In a draft rulemaking notice (NPRM) circulated last Friday, the FCC proposed sweeping changes to its spectrum auction policies that, among other things, would impose a ban on joint bidding arrangements among the top national wireless carriers. The draft document also envisions a repeal of the agency’s attributable material relationship (AMR) rule which currently treats spectrum leases among carriers as attributable interests for the purpose of determining an auction applicant’s eligibility as a designated entity (DE) entitled to bidding credits.

The FCC last revised its spectrum auction rules eight years ago, and the agency’s goal is to have amended rules in place for the start of next year’s incentive auction of 600 MHz broadcast television spectrum that will be sold to the wireless industry.
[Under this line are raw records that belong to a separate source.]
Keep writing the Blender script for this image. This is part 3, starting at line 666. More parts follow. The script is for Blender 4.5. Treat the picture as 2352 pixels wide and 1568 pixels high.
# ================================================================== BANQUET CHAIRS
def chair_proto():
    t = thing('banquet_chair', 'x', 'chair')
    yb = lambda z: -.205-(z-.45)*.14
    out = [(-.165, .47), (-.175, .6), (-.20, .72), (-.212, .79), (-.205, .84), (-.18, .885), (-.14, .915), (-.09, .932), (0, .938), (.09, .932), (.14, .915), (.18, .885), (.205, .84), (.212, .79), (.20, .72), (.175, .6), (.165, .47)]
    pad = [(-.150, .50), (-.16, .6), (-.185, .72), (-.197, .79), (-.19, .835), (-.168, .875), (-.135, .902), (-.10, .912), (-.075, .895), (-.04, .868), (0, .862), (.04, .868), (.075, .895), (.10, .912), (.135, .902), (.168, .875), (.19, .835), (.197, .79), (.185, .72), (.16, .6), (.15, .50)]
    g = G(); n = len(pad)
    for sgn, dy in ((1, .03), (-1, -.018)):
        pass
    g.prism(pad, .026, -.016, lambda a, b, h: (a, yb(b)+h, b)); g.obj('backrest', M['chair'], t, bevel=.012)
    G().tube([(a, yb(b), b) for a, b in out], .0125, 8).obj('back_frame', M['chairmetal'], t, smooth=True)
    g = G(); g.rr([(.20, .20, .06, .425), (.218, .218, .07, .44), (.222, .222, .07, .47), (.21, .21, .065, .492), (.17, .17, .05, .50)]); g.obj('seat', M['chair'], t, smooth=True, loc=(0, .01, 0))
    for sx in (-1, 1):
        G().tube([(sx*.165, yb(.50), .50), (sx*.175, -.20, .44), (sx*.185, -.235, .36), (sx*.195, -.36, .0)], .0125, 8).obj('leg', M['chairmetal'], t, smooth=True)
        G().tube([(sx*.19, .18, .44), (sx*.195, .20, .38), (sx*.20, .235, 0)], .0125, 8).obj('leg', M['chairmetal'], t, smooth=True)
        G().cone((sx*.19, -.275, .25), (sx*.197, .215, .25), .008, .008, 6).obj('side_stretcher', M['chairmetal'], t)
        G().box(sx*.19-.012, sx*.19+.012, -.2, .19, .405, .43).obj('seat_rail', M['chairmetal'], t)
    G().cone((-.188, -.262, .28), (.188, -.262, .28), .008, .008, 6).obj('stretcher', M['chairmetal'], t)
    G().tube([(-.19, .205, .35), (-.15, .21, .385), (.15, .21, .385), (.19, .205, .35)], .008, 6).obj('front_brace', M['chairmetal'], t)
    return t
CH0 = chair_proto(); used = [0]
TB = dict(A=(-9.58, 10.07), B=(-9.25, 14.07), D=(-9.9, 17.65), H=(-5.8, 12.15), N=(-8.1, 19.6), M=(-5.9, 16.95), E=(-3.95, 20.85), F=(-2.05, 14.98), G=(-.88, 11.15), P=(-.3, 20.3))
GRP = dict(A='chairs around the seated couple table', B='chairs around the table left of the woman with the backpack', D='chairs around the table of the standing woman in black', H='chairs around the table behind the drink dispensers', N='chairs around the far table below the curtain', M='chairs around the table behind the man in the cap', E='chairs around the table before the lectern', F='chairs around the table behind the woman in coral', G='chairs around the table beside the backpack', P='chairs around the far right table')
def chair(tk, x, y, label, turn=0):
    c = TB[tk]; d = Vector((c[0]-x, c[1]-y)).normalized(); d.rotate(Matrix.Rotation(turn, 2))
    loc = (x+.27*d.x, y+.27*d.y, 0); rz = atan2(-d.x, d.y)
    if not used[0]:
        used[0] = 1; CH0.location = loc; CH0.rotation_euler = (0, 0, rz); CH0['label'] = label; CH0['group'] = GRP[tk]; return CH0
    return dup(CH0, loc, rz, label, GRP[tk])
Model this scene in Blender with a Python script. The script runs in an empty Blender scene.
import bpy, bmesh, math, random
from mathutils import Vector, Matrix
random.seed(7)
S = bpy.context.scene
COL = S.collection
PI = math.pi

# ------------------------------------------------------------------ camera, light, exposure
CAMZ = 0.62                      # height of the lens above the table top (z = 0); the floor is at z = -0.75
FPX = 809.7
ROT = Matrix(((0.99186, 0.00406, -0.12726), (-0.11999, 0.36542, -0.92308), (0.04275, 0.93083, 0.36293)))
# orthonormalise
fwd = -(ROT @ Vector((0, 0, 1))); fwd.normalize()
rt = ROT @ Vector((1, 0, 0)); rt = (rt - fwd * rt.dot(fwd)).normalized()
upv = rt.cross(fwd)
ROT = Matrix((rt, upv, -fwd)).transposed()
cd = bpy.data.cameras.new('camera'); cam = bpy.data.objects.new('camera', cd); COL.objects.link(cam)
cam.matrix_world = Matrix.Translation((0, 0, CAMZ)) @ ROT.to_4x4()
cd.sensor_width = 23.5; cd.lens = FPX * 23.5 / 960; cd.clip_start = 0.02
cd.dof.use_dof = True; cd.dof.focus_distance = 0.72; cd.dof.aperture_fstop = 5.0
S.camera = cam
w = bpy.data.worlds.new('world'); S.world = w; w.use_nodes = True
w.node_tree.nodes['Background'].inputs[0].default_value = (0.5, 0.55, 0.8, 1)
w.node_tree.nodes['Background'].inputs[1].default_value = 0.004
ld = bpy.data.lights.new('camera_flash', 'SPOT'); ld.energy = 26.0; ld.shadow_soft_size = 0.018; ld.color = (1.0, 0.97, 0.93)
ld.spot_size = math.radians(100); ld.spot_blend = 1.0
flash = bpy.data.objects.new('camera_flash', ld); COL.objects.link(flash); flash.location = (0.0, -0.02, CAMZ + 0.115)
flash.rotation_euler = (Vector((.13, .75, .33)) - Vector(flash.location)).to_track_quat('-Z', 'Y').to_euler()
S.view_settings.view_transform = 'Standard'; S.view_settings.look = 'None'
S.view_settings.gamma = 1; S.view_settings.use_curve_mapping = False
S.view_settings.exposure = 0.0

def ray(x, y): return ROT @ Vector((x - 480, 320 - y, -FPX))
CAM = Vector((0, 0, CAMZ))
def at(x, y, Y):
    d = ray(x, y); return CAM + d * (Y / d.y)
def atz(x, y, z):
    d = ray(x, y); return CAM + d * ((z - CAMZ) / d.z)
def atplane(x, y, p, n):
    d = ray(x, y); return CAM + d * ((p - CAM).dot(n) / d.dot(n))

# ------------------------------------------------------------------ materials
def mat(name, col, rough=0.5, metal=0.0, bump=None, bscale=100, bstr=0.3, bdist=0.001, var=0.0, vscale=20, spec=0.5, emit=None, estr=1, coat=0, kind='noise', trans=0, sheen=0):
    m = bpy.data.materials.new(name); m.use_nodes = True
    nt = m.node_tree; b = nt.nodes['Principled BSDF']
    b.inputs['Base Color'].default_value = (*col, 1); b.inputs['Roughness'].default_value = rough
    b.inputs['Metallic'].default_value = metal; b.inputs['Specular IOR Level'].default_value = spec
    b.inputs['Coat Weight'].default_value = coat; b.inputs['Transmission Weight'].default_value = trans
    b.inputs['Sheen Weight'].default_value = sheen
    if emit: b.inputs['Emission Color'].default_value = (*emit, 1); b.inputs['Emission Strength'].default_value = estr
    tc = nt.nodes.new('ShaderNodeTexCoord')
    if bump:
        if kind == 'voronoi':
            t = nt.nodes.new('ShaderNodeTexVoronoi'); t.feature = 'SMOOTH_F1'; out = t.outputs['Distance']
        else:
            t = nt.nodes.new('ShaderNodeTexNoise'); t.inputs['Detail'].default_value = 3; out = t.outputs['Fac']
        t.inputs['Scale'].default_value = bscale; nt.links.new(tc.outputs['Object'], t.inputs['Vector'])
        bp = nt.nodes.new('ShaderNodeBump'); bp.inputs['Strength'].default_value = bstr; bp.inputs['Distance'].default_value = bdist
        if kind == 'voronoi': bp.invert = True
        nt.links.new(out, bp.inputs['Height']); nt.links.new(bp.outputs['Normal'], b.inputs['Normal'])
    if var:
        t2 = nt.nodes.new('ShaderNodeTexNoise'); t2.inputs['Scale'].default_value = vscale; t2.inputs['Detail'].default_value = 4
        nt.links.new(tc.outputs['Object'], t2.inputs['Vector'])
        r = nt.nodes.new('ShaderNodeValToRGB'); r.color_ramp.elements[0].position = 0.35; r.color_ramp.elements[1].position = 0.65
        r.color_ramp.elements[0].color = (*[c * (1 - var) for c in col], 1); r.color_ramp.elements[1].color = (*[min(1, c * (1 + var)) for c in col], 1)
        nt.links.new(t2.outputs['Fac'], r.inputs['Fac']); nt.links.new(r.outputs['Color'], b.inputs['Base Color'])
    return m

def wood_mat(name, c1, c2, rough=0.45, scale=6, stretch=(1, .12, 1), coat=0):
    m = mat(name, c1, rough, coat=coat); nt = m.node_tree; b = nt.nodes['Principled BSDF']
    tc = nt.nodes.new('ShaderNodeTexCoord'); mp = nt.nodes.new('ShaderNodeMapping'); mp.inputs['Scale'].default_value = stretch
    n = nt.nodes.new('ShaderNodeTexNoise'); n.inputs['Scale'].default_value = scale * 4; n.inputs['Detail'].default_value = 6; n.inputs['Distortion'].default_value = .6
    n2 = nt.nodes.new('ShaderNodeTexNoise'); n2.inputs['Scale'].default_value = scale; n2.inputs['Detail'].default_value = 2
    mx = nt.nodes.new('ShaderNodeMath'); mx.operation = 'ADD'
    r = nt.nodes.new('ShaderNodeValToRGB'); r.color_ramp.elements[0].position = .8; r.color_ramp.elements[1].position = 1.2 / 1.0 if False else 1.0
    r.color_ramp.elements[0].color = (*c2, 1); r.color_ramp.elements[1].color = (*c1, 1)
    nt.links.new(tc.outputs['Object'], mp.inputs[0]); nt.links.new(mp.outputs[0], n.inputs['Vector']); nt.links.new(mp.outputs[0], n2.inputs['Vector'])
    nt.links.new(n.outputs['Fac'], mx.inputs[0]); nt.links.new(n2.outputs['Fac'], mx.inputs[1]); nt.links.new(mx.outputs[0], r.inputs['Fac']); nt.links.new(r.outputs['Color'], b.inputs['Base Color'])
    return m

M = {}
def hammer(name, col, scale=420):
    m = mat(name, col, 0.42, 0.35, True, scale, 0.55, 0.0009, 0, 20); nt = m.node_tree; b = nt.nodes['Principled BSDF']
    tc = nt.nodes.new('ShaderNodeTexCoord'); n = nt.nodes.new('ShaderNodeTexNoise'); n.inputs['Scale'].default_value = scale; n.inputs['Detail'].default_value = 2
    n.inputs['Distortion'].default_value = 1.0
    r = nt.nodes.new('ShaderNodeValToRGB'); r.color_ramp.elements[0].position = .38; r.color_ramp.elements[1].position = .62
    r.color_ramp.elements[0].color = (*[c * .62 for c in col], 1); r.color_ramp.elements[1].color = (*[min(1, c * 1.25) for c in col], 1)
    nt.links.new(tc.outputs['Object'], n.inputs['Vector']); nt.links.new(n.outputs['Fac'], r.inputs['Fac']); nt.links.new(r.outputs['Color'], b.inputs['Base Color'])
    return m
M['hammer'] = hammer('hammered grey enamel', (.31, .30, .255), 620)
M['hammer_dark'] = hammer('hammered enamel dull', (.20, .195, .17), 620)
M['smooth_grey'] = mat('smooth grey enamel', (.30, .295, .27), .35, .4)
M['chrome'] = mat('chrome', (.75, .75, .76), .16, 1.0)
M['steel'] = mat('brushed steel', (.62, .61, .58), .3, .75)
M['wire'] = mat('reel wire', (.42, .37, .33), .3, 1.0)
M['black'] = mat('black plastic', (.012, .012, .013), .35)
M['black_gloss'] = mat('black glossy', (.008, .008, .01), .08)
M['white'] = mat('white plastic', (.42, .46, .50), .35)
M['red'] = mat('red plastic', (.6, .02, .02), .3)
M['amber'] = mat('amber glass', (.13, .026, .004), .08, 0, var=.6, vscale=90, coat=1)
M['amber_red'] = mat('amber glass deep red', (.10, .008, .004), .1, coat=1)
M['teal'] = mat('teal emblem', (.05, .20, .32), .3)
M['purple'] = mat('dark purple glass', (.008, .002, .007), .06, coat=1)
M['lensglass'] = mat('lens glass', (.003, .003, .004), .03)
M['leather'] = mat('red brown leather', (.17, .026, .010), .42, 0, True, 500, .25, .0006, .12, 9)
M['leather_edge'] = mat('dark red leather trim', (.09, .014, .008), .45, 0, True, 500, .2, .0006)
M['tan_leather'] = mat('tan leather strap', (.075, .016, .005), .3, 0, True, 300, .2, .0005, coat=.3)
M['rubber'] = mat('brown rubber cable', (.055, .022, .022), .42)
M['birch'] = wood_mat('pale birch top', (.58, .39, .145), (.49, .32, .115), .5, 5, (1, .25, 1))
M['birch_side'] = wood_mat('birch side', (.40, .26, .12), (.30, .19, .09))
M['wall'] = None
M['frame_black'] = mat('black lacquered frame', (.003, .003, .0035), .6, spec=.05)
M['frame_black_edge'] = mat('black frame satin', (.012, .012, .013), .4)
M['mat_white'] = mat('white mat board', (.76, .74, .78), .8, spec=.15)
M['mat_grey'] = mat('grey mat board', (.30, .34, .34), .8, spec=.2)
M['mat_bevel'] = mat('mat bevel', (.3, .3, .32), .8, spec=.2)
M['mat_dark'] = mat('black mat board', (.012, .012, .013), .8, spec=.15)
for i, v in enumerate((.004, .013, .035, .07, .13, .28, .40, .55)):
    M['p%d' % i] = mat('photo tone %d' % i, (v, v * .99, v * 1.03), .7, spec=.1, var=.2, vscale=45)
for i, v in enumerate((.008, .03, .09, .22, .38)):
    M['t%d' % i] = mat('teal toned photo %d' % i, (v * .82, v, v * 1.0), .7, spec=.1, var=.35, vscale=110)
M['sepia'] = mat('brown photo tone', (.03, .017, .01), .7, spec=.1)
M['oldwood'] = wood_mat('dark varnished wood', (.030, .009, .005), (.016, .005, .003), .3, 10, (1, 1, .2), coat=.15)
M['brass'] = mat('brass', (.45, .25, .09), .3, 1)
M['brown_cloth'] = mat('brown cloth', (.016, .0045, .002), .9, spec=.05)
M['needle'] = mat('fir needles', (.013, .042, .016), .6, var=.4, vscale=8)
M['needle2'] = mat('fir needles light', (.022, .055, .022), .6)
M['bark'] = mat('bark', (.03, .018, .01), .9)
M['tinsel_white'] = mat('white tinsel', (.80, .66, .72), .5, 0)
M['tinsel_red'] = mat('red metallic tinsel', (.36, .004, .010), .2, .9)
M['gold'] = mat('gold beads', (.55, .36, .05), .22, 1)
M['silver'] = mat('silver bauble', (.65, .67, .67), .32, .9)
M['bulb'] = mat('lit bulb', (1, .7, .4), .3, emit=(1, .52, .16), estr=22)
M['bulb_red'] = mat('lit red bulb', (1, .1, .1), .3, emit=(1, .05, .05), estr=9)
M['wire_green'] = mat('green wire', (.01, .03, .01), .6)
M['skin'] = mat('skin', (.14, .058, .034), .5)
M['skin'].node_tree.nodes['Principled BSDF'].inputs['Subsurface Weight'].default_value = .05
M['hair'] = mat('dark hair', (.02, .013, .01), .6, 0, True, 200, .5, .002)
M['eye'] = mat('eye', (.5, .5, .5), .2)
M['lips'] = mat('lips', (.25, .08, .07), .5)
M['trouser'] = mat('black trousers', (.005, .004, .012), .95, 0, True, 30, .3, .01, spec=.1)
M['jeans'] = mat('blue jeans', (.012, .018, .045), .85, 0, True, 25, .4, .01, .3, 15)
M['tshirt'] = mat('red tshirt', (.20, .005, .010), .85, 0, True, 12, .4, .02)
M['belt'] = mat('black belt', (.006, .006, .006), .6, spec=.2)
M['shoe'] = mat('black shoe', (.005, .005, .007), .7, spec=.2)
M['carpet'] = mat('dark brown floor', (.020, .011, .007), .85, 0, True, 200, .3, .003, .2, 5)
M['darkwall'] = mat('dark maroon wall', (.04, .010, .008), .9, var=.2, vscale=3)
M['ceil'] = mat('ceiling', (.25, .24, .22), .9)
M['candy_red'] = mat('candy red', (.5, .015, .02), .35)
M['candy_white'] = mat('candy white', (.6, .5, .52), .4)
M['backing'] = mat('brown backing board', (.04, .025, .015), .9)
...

Confirming that the FCC’s commissioners have begun to review the draft NPRM, which will be voted on at a later date, FCC Wireless Telecommunications Bureau Chief Roger Sherman noted that current auction rules are grounded in policy first established in the 1990s when FCC officials “believed that bidding credits . . . should be used only to acquire licenses by companies that would engage exclusively in building their own networks to provide retail or wholesale services—often referred to as ‘facilities-based’ service.” Asserting that the FCC’s policy “made sense when the wireless industry was in its infancy,” Sherman said the goal of the draft NPRM is to offer “a better on-ramp into the wireless business” for small, woman or minority- owned enterprises that “may want to leverage business partnerships with larger companies through more flexible leasing arrangements to gain access to capital and cash flow, not to mention operational experience.” Sherman further observed that the NPRM “recognizes the challenge of entering a marketplace in which more than 95% of existing customers are served by the top four providers.”

Specifically, the draft document proposes to (1) eliminate rules that require small businesses to offer facilities-based service, (2) increase gross revenue thresholds for DE bidding credits, and (3) relax the “former defaulter” rule which requires applicants that have defaulted previously on FCC license payments or on non-tax federal debt to submit 150% of the required upfront payment to participate in the auction. While the draft NPRM concludes tentatively  that  joint  bids  among  the  top  four  wireless  carriers  should  be prohibited, the FCC plans to seek comment on whether rules governing joint bids between smaller carriers or between small carriers and the top four carriers should also be revised.